Amoklauf:Zynische Worte an "Bernd"

Die angebliche Ankündigung des Amokschützen: Die Polizei ist auf eine offensichtliche Fälschung hereingefallen - und sucht jetzt den Verfasser.

Helmut Martin-Jung

Die Polizei ist bei Ermittlungen zum Amoklauf von Winnenden aller Wahrscheinlichkeit nach einer Fälschung aufgesessen. Das lenkt die Aufmerksamkeit auf das Internetangebot, auf dem sich die ganz offensichtlich erfundene Ankündigung des Attentates befand, krautchan.net. "Die Geschichten und Informationen, die Sie hier finden, sind künstlerische Werke der Erfindung und der Lüge. Nur ein Narr würde etwas für bare Münze nehmen, was hier veröffentlicht wurde." So steht es wortwörtlich über dem Internetangebot 4chan.org.

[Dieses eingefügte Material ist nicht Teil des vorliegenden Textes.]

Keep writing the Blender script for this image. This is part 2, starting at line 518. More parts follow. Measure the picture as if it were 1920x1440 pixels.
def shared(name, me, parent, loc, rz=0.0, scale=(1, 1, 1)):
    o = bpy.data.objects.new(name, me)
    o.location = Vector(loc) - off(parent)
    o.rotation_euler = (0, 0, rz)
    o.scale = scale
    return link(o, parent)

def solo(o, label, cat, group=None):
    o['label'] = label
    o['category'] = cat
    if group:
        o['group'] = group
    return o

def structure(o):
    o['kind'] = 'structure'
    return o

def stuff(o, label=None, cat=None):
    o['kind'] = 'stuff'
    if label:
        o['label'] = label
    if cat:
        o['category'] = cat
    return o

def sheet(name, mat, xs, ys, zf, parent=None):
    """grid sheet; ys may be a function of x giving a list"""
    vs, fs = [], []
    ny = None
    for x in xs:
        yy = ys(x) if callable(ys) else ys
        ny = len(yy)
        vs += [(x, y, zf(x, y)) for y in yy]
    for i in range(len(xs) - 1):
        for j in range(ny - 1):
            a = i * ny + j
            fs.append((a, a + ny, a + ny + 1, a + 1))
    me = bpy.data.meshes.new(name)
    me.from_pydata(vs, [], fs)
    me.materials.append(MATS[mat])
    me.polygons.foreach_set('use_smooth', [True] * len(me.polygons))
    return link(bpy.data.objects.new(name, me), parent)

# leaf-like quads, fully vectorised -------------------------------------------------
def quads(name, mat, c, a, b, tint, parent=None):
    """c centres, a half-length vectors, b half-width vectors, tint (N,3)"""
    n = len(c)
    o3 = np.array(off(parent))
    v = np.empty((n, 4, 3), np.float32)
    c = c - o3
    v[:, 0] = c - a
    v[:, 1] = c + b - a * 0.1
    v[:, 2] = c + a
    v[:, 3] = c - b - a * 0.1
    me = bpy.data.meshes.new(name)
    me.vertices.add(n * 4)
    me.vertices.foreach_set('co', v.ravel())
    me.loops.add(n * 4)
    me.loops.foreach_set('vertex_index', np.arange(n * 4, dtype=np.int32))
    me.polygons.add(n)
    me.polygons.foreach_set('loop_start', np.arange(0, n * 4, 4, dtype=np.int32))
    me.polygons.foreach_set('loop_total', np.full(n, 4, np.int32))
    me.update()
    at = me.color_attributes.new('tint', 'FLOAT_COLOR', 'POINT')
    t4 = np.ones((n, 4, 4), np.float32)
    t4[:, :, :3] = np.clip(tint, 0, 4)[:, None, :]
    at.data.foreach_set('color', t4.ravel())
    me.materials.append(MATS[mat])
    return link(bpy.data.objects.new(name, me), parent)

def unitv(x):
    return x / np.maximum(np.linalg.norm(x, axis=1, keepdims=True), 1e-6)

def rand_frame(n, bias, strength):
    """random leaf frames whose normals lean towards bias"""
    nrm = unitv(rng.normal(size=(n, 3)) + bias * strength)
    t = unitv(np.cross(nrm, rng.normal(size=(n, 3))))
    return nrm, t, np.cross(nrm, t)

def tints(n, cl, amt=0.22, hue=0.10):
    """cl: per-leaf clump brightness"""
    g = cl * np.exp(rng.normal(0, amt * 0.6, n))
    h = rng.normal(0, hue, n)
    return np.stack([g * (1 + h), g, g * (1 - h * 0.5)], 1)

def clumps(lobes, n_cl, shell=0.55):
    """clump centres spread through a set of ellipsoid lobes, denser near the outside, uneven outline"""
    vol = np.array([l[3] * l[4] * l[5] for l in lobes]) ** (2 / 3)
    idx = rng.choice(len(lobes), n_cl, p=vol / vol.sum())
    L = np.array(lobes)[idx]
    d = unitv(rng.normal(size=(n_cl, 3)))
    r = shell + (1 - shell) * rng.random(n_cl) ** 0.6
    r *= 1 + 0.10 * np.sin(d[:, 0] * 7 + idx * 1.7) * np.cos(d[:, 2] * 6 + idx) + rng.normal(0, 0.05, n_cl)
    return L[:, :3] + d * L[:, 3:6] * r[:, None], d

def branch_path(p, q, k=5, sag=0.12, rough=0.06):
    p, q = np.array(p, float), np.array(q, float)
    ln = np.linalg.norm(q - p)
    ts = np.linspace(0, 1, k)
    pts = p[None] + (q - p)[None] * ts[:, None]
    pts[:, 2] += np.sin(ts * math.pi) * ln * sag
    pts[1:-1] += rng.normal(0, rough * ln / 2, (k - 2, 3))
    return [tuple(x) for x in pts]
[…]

Es dient der Internetseite krautchan.net als Vorbild. Die Seite, auf der sich die angebliche Ankündigung der Tat befand, ist kein Chatraum, wie es zunächst hieß, sondern ein sogenanntes Imageboard. Imageboards gehören zur Subkultur des Internets. Ihre Nutzer tauschen sich darauf über Bilder aus. Die mehr oder weniger lustigen Lol-Cats - Fotos von Katzen mit absichtlich radebrechenden Bildunterschriften - gibt es dort genauso wie alle Formen von mitunter geschmacklosen Witzen und Pornobilder.

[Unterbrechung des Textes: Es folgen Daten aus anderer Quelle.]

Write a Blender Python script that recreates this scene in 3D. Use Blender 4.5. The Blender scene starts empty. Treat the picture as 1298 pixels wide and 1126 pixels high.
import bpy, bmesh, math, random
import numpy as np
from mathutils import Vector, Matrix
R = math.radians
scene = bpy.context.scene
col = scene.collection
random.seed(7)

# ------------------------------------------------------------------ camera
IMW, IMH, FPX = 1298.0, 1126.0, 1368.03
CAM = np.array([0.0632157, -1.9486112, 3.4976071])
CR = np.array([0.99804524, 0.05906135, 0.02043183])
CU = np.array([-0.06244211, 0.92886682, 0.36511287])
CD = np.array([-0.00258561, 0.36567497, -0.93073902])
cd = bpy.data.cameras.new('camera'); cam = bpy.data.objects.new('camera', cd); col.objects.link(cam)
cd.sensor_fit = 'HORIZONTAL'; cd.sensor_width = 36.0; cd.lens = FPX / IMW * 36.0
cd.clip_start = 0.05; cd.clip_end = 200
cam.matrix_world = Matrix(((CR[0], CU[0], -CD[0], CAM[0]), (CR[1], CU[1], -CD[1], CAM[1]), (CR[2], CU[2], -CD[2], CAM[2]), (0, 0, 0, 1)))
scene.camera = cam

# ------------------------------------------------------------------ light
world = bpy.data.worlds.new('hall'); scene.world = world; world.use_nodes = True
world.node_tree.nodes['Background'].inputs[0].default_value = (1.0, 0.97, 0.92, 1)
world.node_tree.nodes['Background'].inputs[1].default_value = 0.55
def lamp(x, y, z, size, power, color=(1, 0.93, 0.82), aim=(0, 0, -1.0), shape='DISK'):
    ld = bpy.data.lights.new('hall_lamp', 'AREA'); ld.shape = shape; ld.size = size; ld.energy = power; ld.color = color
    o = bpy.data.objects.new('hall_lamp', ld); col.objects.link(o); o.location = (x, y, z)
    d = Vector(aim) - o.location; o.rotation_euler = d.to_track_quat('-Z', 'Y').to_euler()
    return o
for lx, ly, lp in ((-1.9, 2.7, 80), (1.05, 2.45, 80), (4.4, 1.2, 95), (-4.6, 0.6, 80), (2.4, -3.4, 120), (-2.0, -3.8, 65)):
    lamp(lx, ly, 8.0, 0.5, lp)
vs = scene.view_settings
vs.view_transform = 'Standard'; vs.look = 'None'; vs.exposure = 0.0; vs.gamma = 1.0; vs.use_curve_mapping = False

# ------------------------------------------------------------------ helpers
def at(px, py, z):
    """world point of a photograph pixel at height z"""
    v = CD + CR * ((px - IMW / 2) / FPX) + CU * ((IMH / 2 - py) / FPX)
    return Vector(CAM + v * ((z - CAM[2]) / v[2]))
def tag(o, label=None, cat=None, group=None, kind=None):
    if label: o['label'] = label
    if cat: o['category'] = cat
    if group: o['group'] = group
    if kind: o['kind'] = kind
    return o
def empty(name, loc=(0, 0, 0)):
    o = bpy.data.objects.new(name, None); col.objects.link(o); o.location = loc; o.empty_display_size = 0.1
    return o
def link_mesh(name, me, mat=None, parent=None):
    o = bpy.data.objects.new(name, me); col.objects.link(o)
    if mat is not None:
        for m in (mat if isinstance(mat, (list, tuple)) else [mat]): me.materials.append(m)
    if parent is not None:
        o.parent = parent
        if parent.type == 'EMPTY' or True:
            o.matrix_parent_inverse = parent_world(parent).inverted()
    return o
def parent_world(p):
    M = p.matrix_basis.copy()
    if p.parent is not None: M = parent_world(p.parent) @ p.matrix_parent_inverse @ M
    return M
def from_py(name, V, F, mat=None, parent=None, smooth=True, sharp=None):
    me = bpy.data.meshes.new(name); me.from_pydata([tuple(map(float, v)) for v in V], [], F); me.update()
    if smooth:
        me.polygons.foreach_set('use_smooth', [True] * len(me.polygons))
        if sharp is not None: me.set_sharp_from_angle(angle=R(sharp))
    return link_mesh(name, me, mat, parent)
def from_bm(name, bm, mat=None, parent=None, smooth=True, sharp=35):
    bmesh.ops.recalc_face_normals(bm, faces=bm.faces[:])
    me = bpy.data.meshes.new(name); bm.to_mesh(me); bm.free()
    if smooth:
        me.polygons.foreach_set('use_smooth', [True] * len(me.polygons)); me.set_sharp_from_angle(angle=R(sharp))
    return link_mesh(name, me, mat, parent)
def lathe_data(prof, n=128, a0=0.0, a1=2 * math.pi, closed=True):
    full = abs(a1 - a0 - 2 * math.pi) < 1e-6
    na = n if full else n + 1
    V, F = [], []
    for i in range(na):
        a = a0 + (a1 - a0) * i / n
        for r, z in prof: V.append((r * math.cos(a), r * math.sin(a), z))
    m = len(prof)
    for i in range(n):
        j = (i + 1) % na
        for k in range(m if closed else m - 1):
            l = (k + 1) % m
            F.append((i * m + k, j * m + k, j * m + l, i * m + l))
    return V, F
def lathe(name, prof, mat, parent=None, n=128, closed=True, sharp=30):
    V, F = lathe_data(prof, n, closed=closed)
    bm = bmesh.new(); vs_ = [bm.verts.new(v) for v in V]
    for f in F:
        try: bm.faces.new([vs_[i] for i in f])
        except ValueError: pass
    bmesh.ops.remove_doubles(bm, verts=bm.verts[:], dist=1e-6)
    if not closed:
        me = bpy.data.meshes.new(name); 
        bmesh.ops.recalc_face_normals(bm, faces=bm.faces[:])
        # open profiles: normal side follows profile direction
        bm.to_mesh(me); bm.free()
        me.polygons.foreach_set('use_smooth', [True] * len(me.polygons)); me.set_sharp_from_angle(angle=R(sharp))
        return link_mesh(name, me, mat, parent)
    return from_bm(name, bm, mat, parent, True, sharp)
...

Die Teilnehmer, oft sind es Jugendliche, laden die Bilder in aller Regel anonym hoch. Die Angebote sind meist thematisch gegliedert, der meiste Schrott und Schund findet sich für gewöhnlich im thematisch nicht festgelegten Bereich /b/, wo Anonymität nicht bloß gebräuchlich, sondern sogar Pflicht ist. Beim amerikanischen Imageboard 4chan heißen alle Teilnehmer "Anonymous", bei krautchan werden sie "Bernd" genannt - wie der vermeintliche Adressat der vermeintlichen Amok-Ankündigung. Das wissen alle, die je mit krautchan zu tun hatten, dementsprechend beißend ist der Spott, der nun über die Ermittler ausgegossen wird.

Nach Darstellung der Betreiber von krautchan.net, die sich nur per E-Mail äußern wollten, manipulierte ein Unbekannter einen harmlosen Eintrag, der ursprünglich um 2.45 Uhr in der Nacht zu Mittwoch verfasst worden war. Dieser manipulierte Eintrag sei erst um 15.48 Uhr - also viele Stunden nach der Tat - eingestellt worden. Ein junger User aus Bayern habe die Fälschung dann gesehen, und so sei sie an die Ermittler gelangt.

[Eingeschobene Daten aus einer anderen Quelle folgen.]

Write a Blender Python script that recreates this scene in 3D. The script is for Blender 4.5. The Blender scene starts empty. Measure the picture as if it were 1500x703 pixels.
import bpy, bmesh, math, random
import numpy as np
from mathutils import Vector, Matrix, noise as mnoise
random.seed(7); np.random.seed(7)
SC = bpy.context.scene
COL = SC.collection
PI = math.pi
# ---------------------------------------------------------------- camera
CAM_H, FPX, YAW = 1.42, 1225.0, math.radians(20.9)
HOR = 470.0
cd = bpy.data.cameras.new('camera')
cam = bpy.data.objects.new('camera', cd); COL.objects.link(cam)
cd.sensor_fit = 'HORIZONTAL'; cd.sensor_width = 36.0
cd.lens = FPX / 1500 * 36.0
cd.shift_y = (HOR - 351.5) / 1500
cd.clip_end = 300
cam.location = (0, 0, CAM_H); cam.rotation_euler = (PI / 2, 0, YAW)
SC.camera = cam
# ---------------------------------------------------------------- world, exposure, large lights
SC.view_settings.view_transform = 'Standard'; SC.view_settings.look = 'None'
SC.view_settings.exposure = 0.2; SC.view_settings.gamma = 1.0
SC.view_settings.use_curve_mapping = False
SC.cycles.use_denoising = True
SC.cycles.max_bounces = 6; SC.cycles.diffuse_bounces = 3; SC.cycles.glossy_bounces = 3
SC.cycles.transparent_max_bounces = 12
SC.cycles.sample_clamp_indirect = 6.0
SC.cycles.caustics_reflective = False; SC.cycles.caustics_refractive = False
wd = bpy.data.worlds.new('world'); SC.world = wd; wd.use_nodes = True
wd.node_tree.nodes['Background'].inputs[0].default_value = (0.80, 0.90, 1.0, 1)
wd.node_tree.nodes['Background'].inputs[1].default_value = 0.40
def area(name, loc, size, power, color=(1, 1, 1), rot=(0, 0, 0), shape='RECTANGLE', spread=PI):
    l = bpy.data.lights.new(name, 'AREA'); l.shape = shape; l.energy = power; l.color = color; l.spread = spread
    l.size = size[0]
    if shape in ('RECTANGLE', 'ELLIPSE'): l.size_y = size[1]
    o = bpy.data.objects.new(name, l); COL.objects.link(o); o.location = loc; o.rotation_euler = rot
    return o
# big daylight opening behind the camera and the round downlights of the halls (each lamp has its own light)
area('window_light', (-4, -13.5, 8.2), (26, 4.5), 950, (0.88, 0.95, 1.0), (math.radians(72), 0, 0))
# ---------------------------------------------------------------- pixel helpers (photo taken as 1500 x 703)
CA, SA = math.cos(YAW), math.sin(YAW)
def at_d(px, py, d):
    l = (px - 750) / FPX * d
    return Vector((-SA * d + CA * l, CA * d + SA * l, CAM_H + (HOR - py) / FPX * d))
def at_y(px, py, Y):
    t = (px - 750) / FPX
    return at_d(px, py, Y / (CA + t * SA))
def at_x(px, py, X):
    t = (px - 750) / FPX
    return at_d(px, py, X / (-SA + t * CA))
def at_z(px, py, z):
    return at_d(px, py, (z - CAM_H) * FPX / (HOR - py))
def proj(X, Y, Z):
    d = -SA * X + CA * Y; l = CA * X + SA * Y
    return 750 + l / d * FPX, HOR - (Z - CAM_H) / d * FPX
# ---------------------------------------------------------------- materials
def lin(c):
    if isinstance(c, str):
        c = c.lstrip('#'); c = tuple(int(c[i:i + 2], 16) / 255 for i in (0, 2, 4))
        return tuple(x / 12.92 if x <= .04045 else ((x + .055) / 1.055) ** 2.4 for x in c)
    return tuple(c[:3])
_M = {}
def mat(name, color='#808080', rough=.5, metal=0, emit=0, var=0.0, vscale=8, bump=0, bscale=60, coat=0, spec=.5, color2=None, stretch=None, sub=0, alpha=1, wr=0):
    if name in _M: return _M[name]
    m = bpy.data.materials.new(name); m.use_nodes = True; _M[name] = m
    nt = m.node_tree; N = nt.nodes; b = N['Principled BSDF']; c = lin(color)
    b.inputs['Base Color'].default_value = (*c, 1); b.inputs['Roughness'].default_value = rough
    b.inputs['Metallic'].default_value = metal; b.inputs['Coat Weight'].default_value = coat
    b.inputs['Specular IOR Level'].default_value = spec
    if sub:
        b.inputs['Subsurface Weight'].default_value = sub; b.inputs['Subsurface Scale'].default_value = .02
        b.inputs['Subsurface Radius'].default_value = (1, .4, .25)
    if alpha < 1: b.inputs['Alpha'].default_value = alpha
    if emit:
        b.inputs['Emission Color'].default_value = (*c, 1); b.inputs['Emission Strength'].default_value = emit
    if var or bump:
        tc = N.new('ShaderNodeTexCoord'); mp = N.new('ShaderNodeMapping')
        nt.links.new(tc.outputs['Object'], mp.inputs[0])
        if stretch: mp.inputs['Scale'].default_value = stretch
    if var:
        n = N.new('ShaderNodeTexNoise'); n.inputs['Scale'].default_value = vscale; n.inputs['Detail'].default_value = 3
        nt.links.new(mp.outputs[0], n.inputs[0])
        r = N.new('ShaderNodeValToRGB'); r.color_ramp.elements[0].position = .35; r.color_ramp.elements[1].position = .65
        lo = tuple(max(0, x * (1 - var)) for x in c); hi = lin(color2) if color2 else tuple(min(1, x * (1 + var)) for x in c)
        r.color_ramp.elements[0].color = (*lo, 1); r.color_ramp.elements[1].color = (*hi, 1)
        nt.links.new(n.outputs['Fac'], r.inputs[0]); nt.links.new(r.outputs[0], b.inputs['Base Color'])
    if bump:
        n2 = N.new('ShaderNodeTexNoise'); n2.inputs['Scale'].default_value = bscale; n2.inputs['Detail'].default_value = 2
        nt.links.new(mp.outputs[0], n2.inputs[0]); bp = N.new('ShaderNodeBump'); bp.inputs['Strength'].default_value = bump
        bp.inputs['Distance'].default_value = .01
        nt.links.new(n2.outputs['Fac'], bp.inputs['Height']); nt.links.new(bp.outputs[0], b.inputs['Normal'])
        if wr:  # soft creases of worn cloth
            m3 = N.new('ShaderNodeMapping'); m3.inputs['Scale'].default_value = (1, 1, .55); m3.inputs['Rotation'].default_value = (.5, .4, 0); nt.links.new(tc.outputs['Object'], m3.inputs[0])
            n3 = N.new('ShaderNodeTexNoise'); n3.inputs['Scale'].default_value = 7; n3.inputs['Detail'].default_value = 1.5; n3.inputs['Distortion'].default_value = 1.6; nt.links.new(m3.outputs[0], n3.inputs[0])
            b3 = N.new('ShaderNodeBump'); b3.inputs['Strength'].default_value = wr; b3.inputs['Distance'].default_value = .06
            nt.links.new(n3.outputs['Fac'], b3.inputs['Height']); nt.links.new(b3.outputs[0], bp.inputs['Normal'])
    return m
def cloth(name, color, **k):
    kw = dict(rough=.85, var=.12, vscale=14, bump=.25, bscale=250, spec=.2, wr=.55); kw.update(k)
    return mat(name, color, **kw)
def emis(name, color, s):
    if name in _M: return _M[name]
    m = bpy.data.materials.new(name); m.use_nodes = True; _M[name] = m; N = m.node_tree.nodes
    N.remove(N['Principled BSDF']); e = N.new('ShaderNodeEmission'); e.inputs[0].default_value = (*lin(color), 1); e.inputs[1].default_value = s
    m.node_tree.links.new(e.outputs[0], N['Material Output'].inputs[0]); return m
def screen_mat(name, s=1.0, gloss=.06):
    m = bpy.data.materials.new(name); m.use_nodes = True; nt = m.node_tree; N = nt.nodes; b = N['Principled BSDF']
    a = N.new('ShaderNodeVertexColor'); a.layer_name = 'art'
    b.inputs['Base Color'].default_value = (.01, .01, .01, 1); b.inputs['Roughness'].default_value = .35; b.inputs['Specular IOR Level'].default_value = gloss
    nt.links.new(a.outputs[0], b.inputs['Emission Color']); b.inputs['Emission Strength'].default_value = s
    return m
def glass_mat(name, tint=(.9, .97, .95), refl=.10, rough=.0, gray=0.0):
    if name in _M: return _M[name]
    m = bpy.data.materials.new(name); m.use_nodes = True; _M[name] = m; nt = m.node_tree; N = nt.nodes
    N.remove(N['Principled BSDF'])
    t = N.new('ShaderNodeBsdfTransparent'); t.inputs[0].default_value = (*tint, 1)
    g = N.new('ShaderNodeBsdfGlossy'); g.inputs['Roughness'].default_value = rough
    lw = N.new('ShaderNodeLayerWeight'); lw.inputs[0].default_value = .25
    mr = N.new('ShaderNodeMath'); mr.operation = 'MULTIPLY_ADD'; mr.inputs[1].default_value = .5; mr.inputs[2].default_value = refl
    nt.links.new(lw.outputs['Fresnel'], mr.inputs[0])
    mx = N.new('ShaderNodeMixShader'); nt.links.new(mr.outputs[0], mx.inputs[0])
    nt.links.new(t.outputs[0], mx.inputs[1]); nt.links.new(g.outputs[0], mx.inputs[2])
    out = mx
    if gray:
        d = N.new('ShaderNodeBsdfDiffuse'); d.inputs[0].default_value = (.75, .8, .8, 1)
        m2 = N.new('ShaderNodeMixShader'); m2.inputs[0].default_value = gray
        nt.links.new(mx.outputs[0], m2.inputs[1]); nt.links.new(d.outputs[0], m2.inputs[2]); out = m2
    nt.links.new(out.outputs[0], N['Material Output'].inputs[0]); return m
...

Dass der Attentäter krautchan.net genutzt hat, halten die Betreiber "für eher unwahrscheinlich", angesichts der anonymen Struktur könne man das aber nicht eindeutig sagen. Wenn die Polizei zur Ermittlung des "zynischen Einzeltäters", der den Eintrag manipuliert hat, sich an krautchan.net wende, werde man die Logdateien offenlegen, die alle Zugriffe protokollieren. Darin liegt nach Auskunft von Computerforensikern jetzt die Chance der Ermittler. Bis wirklich belastbare Ergebnisse vorlägen, werde es aber mehrere Tage dauern.